Mata pelajaran Pendidikan Pancasila dan Kewarganegaraan (PPKn) merupakan mata pelajaran penyempurnaan dari mata pelajaran Pendidikan Kewarganegaraan (PKn) yang semula dikenal dalam Kurikulum 2006. PPKn sendiri mempunyai fungsi sebagai mata pelajaran yang memiliki misi pengokohan kebangsaan dan penggerak pendidikan karakter. Namun, selama ini pembelajaran PPKn kurang menarik, sehingga siswa cenderung bosan. Pembelajaran juga dirasa kurang menantang karena banyaknya materi yang bersifat hafalan, sehingga di akhir pembelajaran penilaian PPKn rendah. Siswa juga menganggap pembelajaran PPKn kurang menekankan aspek penalaran sehingga minat belajar siswa minim. Beberapa siswa juga tidak memiliki keinginan untuk bertanya. Hal ini terjadi SDN Pitrosari, siswa kurang bersemangat dalam pembelajaran PPKn.
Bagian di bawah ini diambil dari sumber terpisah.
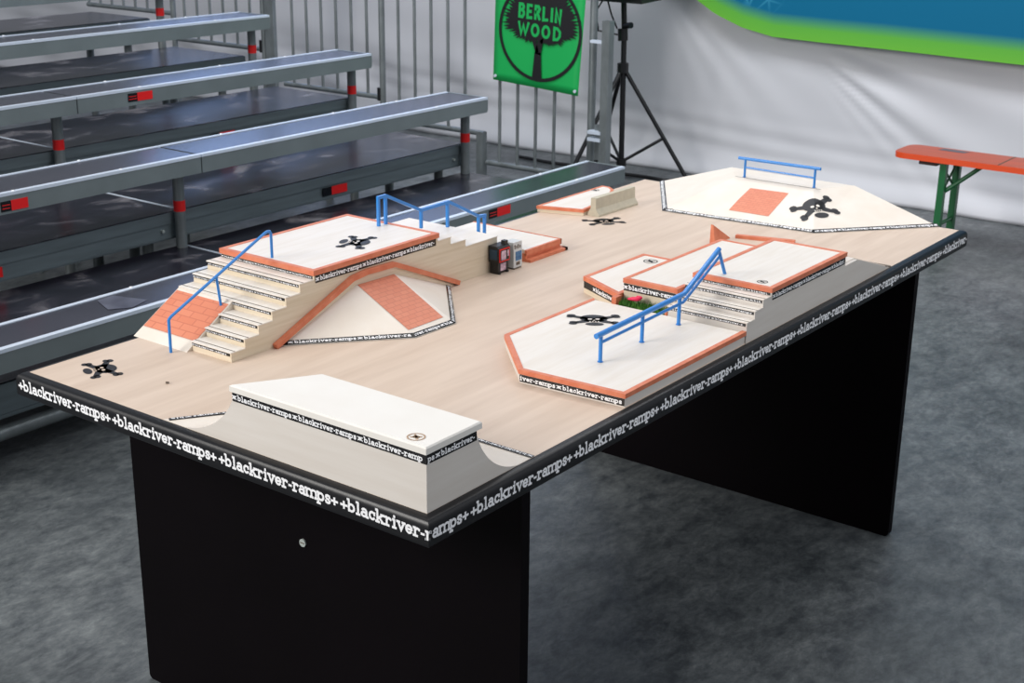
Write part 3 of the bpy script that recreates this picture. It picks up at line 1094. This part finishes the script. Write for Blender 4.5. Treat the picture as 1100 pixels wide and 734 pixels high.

Menurut Suyadi (2009 : 83 ) karakteristik anak-anak usia sekolah dasar adalah anak ynag suka bermain. Dunia anak adalah dunia bermain dan belajarnya anak yang sebagian besar melalui permainan dilakukan. Bermain memiliki fungsi sebagai sarana refreshing memulihkan tenaga seseorang setelah lelah belajar dan dihinggapi rasa jenuh. Untuk itu, agar pembelajaran menarik dan siswa terlibat maka pembelajaran harus ada sentuhan permainan. Salah satunya menggunakan model pembelajaran kooperatif tipe make a match.
Apakah model pembelajaran make and match itu ? Model pembelajaran make and match adalah sistem pembelajaran kooperatif yang mengutamakan penanaman kemampuan sosial terutama kemampuan bekerjasama, kemampuan berinteraksi disamping kemampuan berpikir cepat melalui permainan mencari pasangan dengan dibantu kartu (Wahab, 2007 : 59). Tujuan dari pembelajaran dengan model pembelajaran kooperatif tipe make and match adalah untuk melatih peserta didik agar lebih cermat dan lebih kuat pemahamannya terhadap suatu materi pokok (Fachrudin, 2009 : 168). Dengan menggunakan metode ini pada pembelajaran PPKn anak merasa lebih senang dan tidak membosankan. Penerapan model ini dimulai dari teknik yaitu siswa disuruh mencari pasangan kartu yang merupakan jawaban/soal sebelum batas waktunya, siswa yang dapat mencocokkan kartunya diberi poin.
Langkah awal, guru menjelaskan tentang materi nama agama, kitab suci, tempat ibadah dan hari besar keagamaan. Langkah selanjutnya dengan penggunaan model make a match, yaitu guru membagikan kartu pada tiap siswa yang berisi nama agama, kitab suci, hari besar atau tempat ibadah. Mereka diberi kesempatan selama beberapa menit untuk mencari tiga anggota lain yang sesuai dengan instruksi yang diberikan. Setelah semua kelompok mendapat anggota , kartu-kartu tersebut disusun pada sebuah kertas yang disediakan. Susunan kartu tersebut harus membentuk keterangan dari tiap-tiap agama. Bagi kelompok yang lebih dahulu berhasil menyusun kartu tersebut, diberi tambahan poin. Diakhir pembelajaran hasil kegiatan tersebut, dicatat dalam sebuah kertas sehingga menjadi sebuah kesimpulan.
Pada penerapan model pembelajaran kooperatif tipe make a match, diperoleh beberapa temuan bahwa model pembelajaran make a match dapat memupuk kerja sama siswa dalam menjawab pertanyaan dengan mencocokkan kartu yang yang ada di tangan mereka. Proses pembelajaran lebih menarik dan nampak sebagian besar siswa lebih antusias mengikuti proses pembelajaran, dan keaktifan siswa tampak sekali, pada saat siswa mencari pasangan kartunya masing-masing. Sependapat dengan para ahli, model pembelajaran kooperatif tipe make a match membuat suasana pembelajaran lebih hidup. Siswa menjadi lebih cepat berpikir, serta menumbuhkan sikap kerjasama diantara anggota kelompok. Selain itu model pembelajaran ini sangat cocok dengan karakteristik anak sekolah dasar yang senang bermain.